Александра Васильевна, тетя Саша, мне очень понравилась. Она сразу же меня пригласила к себе в Харьков, по пути в Питер. Она была красивая, стройная брюнетка, смуглая, и во всем ее облике было что-то цыганское, бесшабашное. В то лето у них гостила девица Маня. Она была круглая сирота, воспитывалась в Одессе у теток. Юлия Михайловна, знавшая одну из ее теток, очень ей покровительствовала. Маня была очень милая, веселая девушка, но также очень скромная, даже застенчивая.
Очень скоро по прибытии в Латовку у нее завелся флирт с телеграфистом, служившим на станции. Это был очень приятный юноша, хорошо воспитанный, но ввиду его слишком скромного положения все в Латовке отговаривали Маню принимать всерьез его ухаживания. Мы с Маней быстро подружились. Часто назначали друг другу свидания на реке и много вместе купались. Она часто прибегала к нам, и бабушка ее очень полюбила.
Дедушка вообще был очень строг. Он не очень охотно отпускал меня к Добровольским (фамилия братьев бабушки и ее урожденная). Он часто применял французскую поговорку: «Le cousinage est un dangereux voisinage» [22] . Но дядя Ахиллес и его жена мне всячески покровительствовали. Часто, вечером, мы спускались по реке к Андрею Васильевичу, где веселье иногда продолжалось целую ночь. Танцы, прогулки в большом парке и обильный ужин; как обычно, старики играли в карты до рассвета. Но из-за меня надо было непременно вернуться до шести часов утра, так как дедушка каждое утро, регулярно, приходил к шести часам купаться в речке, и не дай бог на него напасть.
22
Кузинаж (от кузина, кузен) – опасное соседство (фр.).
Иногда молодежь, с Маней во главе, делала нашествие на нас; тогда являлась бабушка со своей неизменной коробкой гильз.
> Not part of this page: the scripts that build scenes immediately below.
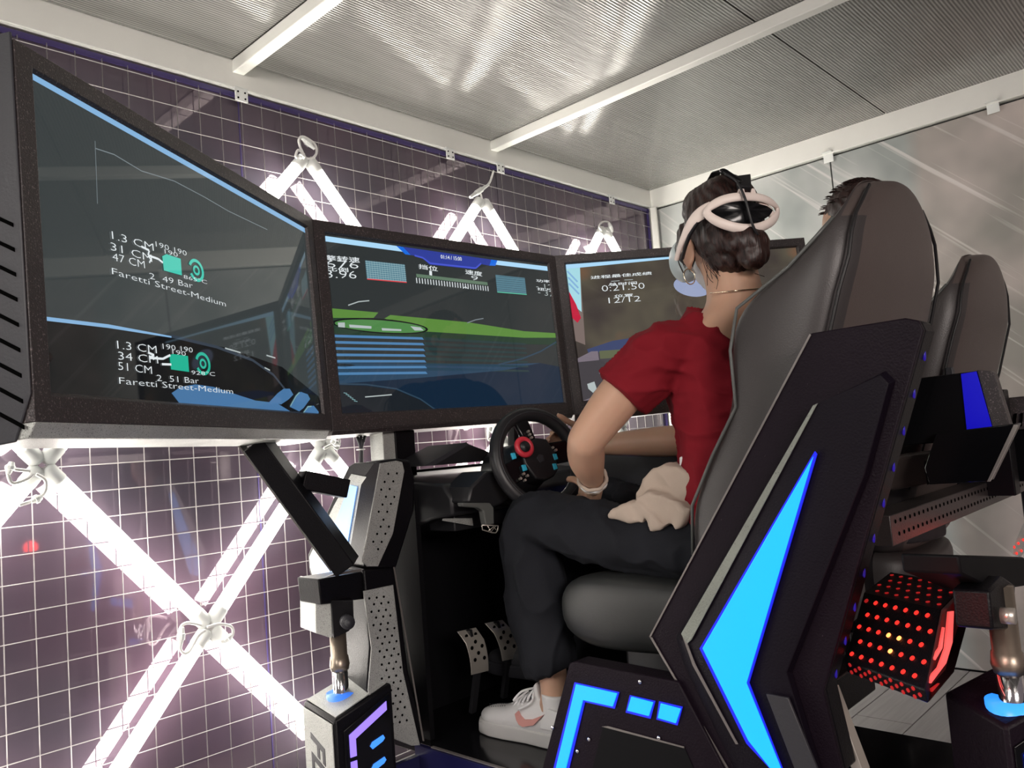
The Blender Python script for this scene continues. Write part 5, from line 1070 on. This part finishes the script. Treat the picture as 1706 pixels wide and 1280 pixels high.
# folded jacket on the lap
jk = MB()
jk.prism([(1.5,0.919,0.96),(1.5,0.944,0.976),(1.5,0.98,0.982),(1.5,1.013,0.97),(1.5,1.041,0.943),(1.5,1.065,0.903),(1.5,1.036,0.884),(1.5,0.999,0.868),(1.5,0.963,0.845),(1.5,0.932,0.869),(1.5,0.9,0.922),(1.5,0.893,0.947)], (.17, .02, 0))
jk.prism([(1.47,1.04,0.914),(1.47,1.01,0.894),(1.47,0.965,0.862),(1.47,0.946,0.844),(1.47,0.933,0.852),(1.47,0.906,0.887),(1.47,0.959,0.913),(1.47,1.011,0.926)], (.08, 0, 0))
jk.prism([(1.46,1.047,0.904),(1.46,1.019,0.899),(1.46,0.974,0.86),(1.46,0.962,0.853),(1.46,1,0.845),(1.46,1.011,0.865),(1.46,1.032,0.894)], (.07, 0, 0))
jk.prism([(1.465,1.072,0.897),(1.465,1.047,0.904),(1.465,1.025,0.872),(1.465,1.023,0.859),(1.465,1.061,0.861),(1.465,1.078,0.885)], (.06, 0, 0))
jk.prism([(1.46,1.112,0.874),(1.46,1.097,0.894),(1.46,1.066,0.9),(1.46,1.041,0.865),(1.46,1.083,0.865)], (.06, 0, 0))
def crumple(p):
    q = p * 16; n1 = noise.noise(Vector((q.x + q.z * .8, q.y * 1.4, q.z * .5))); return -.012 * abs(n1) + .003 * noise.noise(p * 45) + .005
jt = thing('jacket', 'beige folded jacket lying on the driver\'s lap', 'jacket', (1.53, 1.0, .88))
remesh(jk, 'folded_cloth', beige_cloth, jt, .0045, 5, disp=crumple)
wt = thing('white_garment', 'small piece of white cloth under the red jersey hem', 'cloth', [(1.55,0.946,0.983)][0])
MB().prism([(1.52,0.95,0.996),(1.52,0.933,0.999),(1.52,0.901,0.986),(1.52,0.903,0.976),(1.52,0.91,0.966),(1.52,0.932,0.974),(1.52,0.942,0.973),(1.52,0.952,0.97)], (.05, .01, 0)).build('cloth_fold', white_cloth, wt, bevel=.003)

# ================================================================ second simulator and its driver
seat('farther brown-grey bucket seat at the right picture edge', leather_br, leather_side, .795, .03, -.045)
rig2 = thing('motion_simulator', 'second simulator with blue-lit seat shell right of the first', 'simulator', (2.45, .9, .2))
p2 = [(2.05,0.674,1.133),(2.05,0.488,1.136),(2.05,0.475,1.136),(2.05,0.46,0.993),(2.05,0.532,0.98),(2.05,0.691,0.975)]
MB().prism(p2, (.05, 0, 0)).build('side_plate', black_gloss, rig2, bevel=.003)
MB().prism([(2.048,0.513,1.133),(2.048,0.481,1.135),(2.048,0.462,0.997),(2.048,0.515,0.994)], (-.002, 0, 0)).build('glow_panel', mat('reflected_blue_glow', (0, 0, .3, 1), .3, emit=(0.006, 0.004, 0.42, 1), estr=.75), rig2)  # reflected blue LED glow on the shell, drawn as an emissive patch
MB().prism([(2.049,0.48,1.138),(2.049,0.454,1.133),(2.049,0.447,1.127),(2.049,0.428,1.004),(2.049,0.461,0.993)], (.03, 0, 0)).build('rear_edge', bezel_mat, rig2, bevel=.001)
MB().prism([(2.02,0.572,1.002),(2.02,0.412,1.012),(2.02,0.48,0.888),(2.02,0.6,0.884),(2.02,0.606,0.923)], (.06, 0, 0)).build('lower_box', black_gloss, rig2, bevel=.002)
MB().prism([(2.018,0.415,1.01),(2.018,0.408,1.008),(2.018,0.475,0.888),(2.018,0.48,0.888)], (.01, 0, 0)).build('box_edge', steel, rig2)
MB().box((2.60, .55, .80), (2.66, 1.0, 1.10)).build('side_plate', black_paint, rig2, bevel=.004)
MB().prism([(2.12,0.72,0.95),(2.12,0.688,0.951),(2.12,0.625,0.957),(2.12,0.604,0.966),(2.12,0.608,0.901),(2.12,0.63,0.878),(2.12,0.698,0.866),(2.12,0.73,0.86)], (.12, 0, 0)).build('arm_pad', leather_br, rig2, bevel=.02, seg=4)
MB().prism([(2.115,0.633,0.934),(2.115,0.616,0.936),(2.115,0.62,0.88),(2.115,0.632,0.876)], (-.004, 0, 0)).build('pad_strap', black_plastic, rig2)
MB().box((2.12, .86, .34), (2.78, 1.35, .50)).box((2.12, .84, .50), (2.78, .86, .80)).box((2.2, 1.3, .1), (2.7, 1.9, .34)).box((2.15, 1.70, .3), (2.75, 1.88, .95)).build('frame', black_paint, rig2, bevel=.005)
cb2 = thing('cross_beam', 'perforated dark metal cross beam below the second seat', 'beam', (2.5, .62, .78))
MB().box((1.80, .62, .772), (3.35, .69, .838)).build('channel', mat('brown_metal', (0.045, 0.038, 0.038, 1), .4, .3, bump=(200, .2), mott=.2), cb2, bevel=.002)
hb = MB()
for i in range(48):
    for k in range(2):
        x = 1.83 + i * .032 + (.016 if k else 0); z = .822 - k * .028
        hb.cyl((x, .6190, z), (x, .6215, z), .0045, 8)
hb.build('punched_holes', hole, cb2)
MB().box((3.28, .63, 0), (3.34, .68, .772)).build('beam_leg', black_paint, cb2, bevel=.003)
r3 = thing('motion_simulator', 'third simulator, only a dark sliver at the right picture edge', 'simulator', (3.1, .6, .2))
MB().prism([(2.75,0.59,1.076),(2.75,0.45,1.078),(2.75,0.461,0.975),(2.75,0.601,0.972)], (.10, 0, 0)).build('seat_shell', bezel_mat, r3, bevel=.004)
for k in range(3): MB().prism([(2.745,0.575,1.028),(2.745,0.569,1.028),(2.745,0.576,0.989),(2.745,0.582,0.989)] if k == 0 else [(p[0], p[1] - .016 * k, p[2]) for p in [(2.745,0.575,1.028),(2.745,0.569,1.028),(2.745,0.576,0.989),(2.745,0.582,0.989)]], (-.003, 0, 0)).build('vent_slot', hole, r3)
MB().prism([(2.75,0.578,0.982),(2.75,0.46,0.987),(2.75,0.477,0.83),(2.75,0.642,0.825)], (.05, 0, 0)).build('side_box', black_gloss, r3, bevel=.003)
dr3 = thing('exhaust_lamp_drum', 'speckled grey corner of a red-lit drum at the right picture edge', 'lamp', [(2.114,0.45,0.747)][0])
MB().prism([(1.929,0.4,0.813),(1.828,0.4,0.782),(1.797,0.4,0.763),(1.86,0.4,0.748),(1.966,0.4,0.819)], (.10, 0.01, 0)).build('drum_shell', speckle_grey, dr3, bevel=.003)
for q in [(1.814,0.398,0.776),(1.851,0.398,0.778),(1.868,0.398,0.761),(1.827,0.398,0.762),(1.894,0.398,0.779)]: MB().ell(q, (.003, .002, .003), 8).build('lit_hole', red_led, dr3)
l = bpy.data.lights.new('drum_glow', 'POINT'); l.energy = 0.12; l.color = (1, .05, .03); l.shadow_soft_size = .02
lo = bpy.data.objects.new('drum_glow', l); C.objects.link(lo); lo.location = Vector([(2.381,0.52,0.712)][0])
# second person: only the crown of the head shows above the near seat
man = thing('person', 'second person with short black hair behind the large near seat', 'person', (2.46, .9, .35))
b = MB(); mh = Vector((2.435, .835, 1.632))
b.ell(mh + Vector((0, .01, 0)), (.076, .094, .10), 18); b.ell(mh + Vector((0, .045, -.055)), (.056, .05, .06), 14); b.ell(mh + Vector((0, .108, -.02)), (.013, .016, .022), 8)
for s in (-1, 1): b.ell(mh + Vector((s * .078, 0, -.02)), (.01, .022, .03), 10)
b.loft([((2.45, .83, .72), (.16, 0, 0), (0, .11, 0)), ((2.45, .82, .95), (.15, 0, 0), (0, .10, 0)), ((2.45, .81, 1.2), (.18, 0, 0), (0, .105, 0)), ((2.45, .815, 1.38), (.17, 0, 0), (0, .08, 0)), ((2.44, .825, 1.44), (.07, 0, 0), (0, .06, 0)), ((2.435, .83, 1.55), (.056, 0, 0), (0, .058, 0))])
for s in (-1, 1):
    limb(b, [(2.45 + s * .14, .82, 1.37), (2.45 + s * .20, .83, 1.33), (2.45 + s * .24, .95, 1.12), (2.45 + s * .16, 1.22, 1.05)], [.05, .055, .045, .028], 12)
    hand(b, (2.45 + s * .16, 1.22, 1.05), (2.45 + s * .14, 1.28, 1.06), (0, .2, -1), (s * 1.0, .2, 0), (.3, 1.0, 1.7), [(2.45 + s * .14, 1.25, 1.08), (2.45 + s * .12, 1.28, 1.10), (2.45 + s * .10, 1.30, 1.11)])
    b.loft([((2.45 + s * .09, .86, .75), (.08, 0, 0), (0, 0, .08)), ((2.45 + s * .11, 1.15, .78), (.07, 0, 0), (0, 0, .07)), ((2.45 + s * .11, 1.36, .80), (.06, 0, 0), (0, 0, .06)), ((2.45 + s * .11, 1.42, .70), (.055, 0, 0), (0, .055, 0)), ((2.45 + s * .11, 1.44, .42), (.04, 0, 0), (0, .045, 0)), ((2.45 + s * .11, 1.50, .36), (.04, 0, 0), (0, .09, 0))])
remesh(b, 'body', skin, man, .006, 4)
b = MB(); b.loft([((2.45, .83, .70), (.175, 0, 0), (0, .125, 0)), ((2.45, .82, .95), (.165, 0, 0), (0, .115, 0)), ((2.45, .81, 1.2), (.195, 0, 0), (0, .12, 0)), ((2.45, .815, 1.36), (.19, 0, 0), (0, .095, 0)), ((2.44, .825, 1.43), (.10, 0, 0), (0, .07, 0))])
for s in (-1, 1): limb(b, [(2.45 + s * .14, .82, 1.37), (2.45 + s * .20, .83, 1.33), (2.45 + s * .232, .91, 1.19)], [.06, .065, .06], 12)
remesh(b, 'shirt', mat('black_shirt', (.015, .015, .018, 1), .85), man, .008, 4)
b = MB(); b.ell(mh + Vector((0, -.012, .022)), (.089, .104, .100), 20); b.ell(mh + Vector((0, -.045, -.02)), (.078, .06, .06), 14)
remesh(b, 'hair', hair_m, man, .005, 2, disp=lambda p: .004 * noise.noise(p * 60) + .006 * noise.noise(p * 20))
st = MB()
for i in range(240):
    a = rn.uniform(0, 2 * PI); e = rn.uniform(.15, 1.5); d0 = Vector((math.cos(a) * math.cos(e), math.sin(a) * math.cos(e), math.sin(e)))
    p = mh + Vector((0, -.012, .022)) + Vector((d0.x * .088, d0.y * .103, d0.z * .099)); st.tube([p, p + d0 * .005 + Vector((-.006, .004, -.002)), p + d0 * .006 + Vector((-.016, .008, -.006))], [.0022, .0016, .0005], 4)
tag(st.build('hair_strands', hair_m, man), kind='stuff')
# cable bundle below the monitors
cbn = thing('cable_bundle', 'black monitor cables tied with a white band below the monitors', 'cable', [(1.343,1.86,1.086)][0])
for k, pts in enumerate(([(1.33,1.86,1.107),(1.337,1.86,1.087),(1.339,1.86,1.07),(1.335,1.86,1.037),(1.332,1.86,1.003)], [(1.357,1.86,1.109),(1.347,1.86,1.086),(1.341,1.86,1.07),(1.341,1.86,1.036),(1.338,1.86,1.003)], [(1.342,1.86,1.11),(1.343,1.86,1.09),(1.343,1.86,1.069),(1.339,1.86,1.036),(1.334,1.86,1.003)])):
    MB().tube(spline(pts, 4), .0045, 8).build('cord', case_grey, cbn, smooth=True)
cc = Vector([(1.338,1.858,1.071)][0]); MB().tube([cc + Vector((.011 * math.cos(2 * PI * i / 16), .011 * math.sin(2 * PI * i / 16), 0)) for i in range(16)], .0018, 6, closed=True).build('cable_tie', cable_white, cbn, smooth=True)
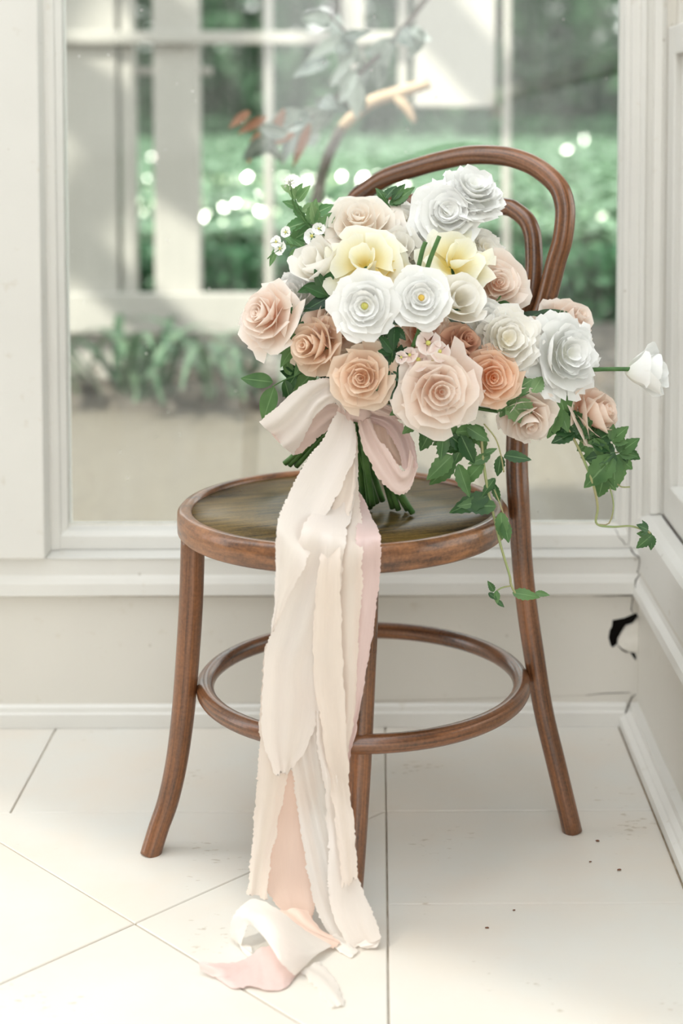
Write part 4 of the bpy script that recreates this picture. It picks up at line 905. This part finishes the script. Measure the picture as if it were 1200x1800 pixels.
# bow
strip('bow_loop', rows([(612,712),(590,672),(562,664),(522,684),(484,718),(456,742)],[(606,735),(588,708),(560,724),(548,742),(534,770),(514,800)],[1.90,1.885,1.88,1.885,1.89,1.90]),'silk_ivory',(.006,1.7,.3),seed=20)
strip('bow_loop', rows([(456,742),(470,745),(510,722),(560,704),(606,712)],[(514,800),(530,795),(556,775),(585,748),(612,735)],[1.90,1.915,1.925,1.925,1.915]),'silk_blush',(.005,1.6,1.3),seed=21)
strip('bow_loop', rows([(628,738),(634,775),(650,815),(672,848),(700,868),(722,856),(735,820)],[(650,735),(664,765),(684,795),(700,818),(708,828),(716,818),(720,790)],[1.895,1.88,1.87,1.865,1.865,1.87,1.88]),'silk_blush',(.004,1.5,.3),seed=22)
strip('bow_loop', rows([(735,820),(731,790),(718,760),(695,735),(660,725),(634,722)],[(708,826),(704,806),(694,780),(675,755),(652,742),(630,738)],[(1.88,1.87),(1.89,1.885),(1.90,1.90),(1.91,1.91),(1.91,1.91),(1.90,1.90)]),'silk_mauve',(.004,1.5,1.9),seed=23)
strip('bow_loop', rows([(640,740),(650,770),(668,800),(690,824)],[(690,735),(704,760),(714,790),(716,815)],[1.925]*4),'silk_peach',(.006,1.8,.7),seed=24)
strip('bow_tail', rows([(618,706),(650,700),(685,712),(709,724)],[(622,730),(654,728),(684,734),(706,738)],[1.90,1.90,1.91,1.92]),'silk_blush',(.004,1.6,.2),seed=25,n=24)
strip('bow_tail', rows([(596,708),(590,730),(578,760),(565,800)],[(628,705),(622,735),(616,765),(612,800)],[1.895,1.893,1.89,1.895]),'silk_blush',(.004,1.3,.9),seed=26,n=24)
# the knot
ps = []
V, F, U = [], [], []; kc = P(628,722,1.90)
for i in range(13):
    for j in range(16):
        a, b = math.pi*i/12, 2*math.pi*j/16
        d_ = Vector((math.sin(a)*math.cos(b), math.sin(a)*math.sin(b), math.cos(a))); k = 1+.14*math.sin(b*3+a*4)+.1*noise.noise(d_*3)
        V.append(kc+Vector((d_.x*.016*k, d_.y*.012*k, d_.z*.013*k))); U.append((j/16,i/12))
for i in range(12):
    for j in range(16): F.append((i*16+j,i*16+(j+1)%16,(i+1)*16+(j+1)%16,(i+1)*16+j))
mesh('knot', V, F, M['silk_blush'], rb, U)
Мы все располагались в нашей небольшой столовой. С разрешения и даже одобрения бабушки мы все закуривали, но перед дверью ставили часового. Надо было сторожить, на случай если появится дед на горизонте. Почему-то эту должность исполнял всегда Коля, мой младший однолетний дядя. Он превратился из тщедушного, хрупкого мальчика в славного юношу, был небольшого роста и весьма застенчив.
Бабушка его обожала, как самый младший, он чаще был с ней, хотя зимой тоже жил в Одессе и учился в университете. Жил он там с братом Владиславом, уже женатым, несмотря на молодые годы. Владислав был католик, но влюбился в дочь православного священника и, чтобы жениться, должен был принять православие. Дедушка поворчал, но потом махнул рукой, согласился, но поставил условие, чтобы он продолжал учиться в университете после воинской повинности.
Иногда дед являлся на наши собрания. Тогда Коля нас предупреждал и мы срочно тушили наши папиросы, но, несмотря на открытые окна, дым в комнате стоял столбом. Дед, ничего не подозревая, всегда ужасался, что бабушка так надымила. Он очень любил, чтобы молодежь что-нибудь спела. Если был Витя, старший сын Виктора Васильевича, он исполнял несколько цыганских романсов под гитару. У него был приятный низкий голос, что-то задушевное было в его скромном исполнении, все слушали с удовольствием.
Одного, очень важного для меня, мне не хватало, это верховой езды. Конечно, дядя Ахиллес мне сразу предложил коня, Ворончика, но это была старая кляча, возившая бочку с водой. После моей Заиры и других замечательных верховых коней отца мне было невозможно примириться с такой ездой. Дядя Ахиллес заметил это, ничего не сказал, но, вернувшись как-то из Кривого Рога, где была ярмарка, он меня позвал и сказал: «Иди скорей. Я тебе что-то привез». Он подвел меня к конюшне, там стоял конюх и держал лошадь на поводу. Это был красивый английского стиля конь, гнедой, со светлой подпалиной на груди. Я так и замерла. Этого коня он приобрел для меня; это было так неожиданно, так тронуло меня. Особенно потому, что я отлично сознавала, как скромно они жили в Новоселке, невозможно было сравнить с жизнью отца и его семьи.
«Когда конюх выездит коня, ты сможешь на нем гарцевать», – сказал дядя улыбаясь. Но он не ожидал моей реакции. «Как? Какой-то конюх будет мне коня выезжать. Еще этого не хватало. Я сама его отлично выезжу, не привыкать мне», – кипятилась я. Дядя отчаянно спорил, говорил, что я привыкла к маленьким казацким лошадям, а это был крупный английский конь, еще никогда под седлом не бывший. Наконец решили это дело пока отложить, пусть, мол, конь привыкнет к новому месту.
В то время шли приготовления к свадьбе двух дочерей Андрея Васильевича. Они были близнецы и выходили замуж в тот же день и в тот же час за двоих родных братьев. Свадьба должна была состояться в Николаеве, где у Андрея Васильевича был свой особняк. Сестры, несмотря на то что были близнецы, совершенно не походили друг на друга.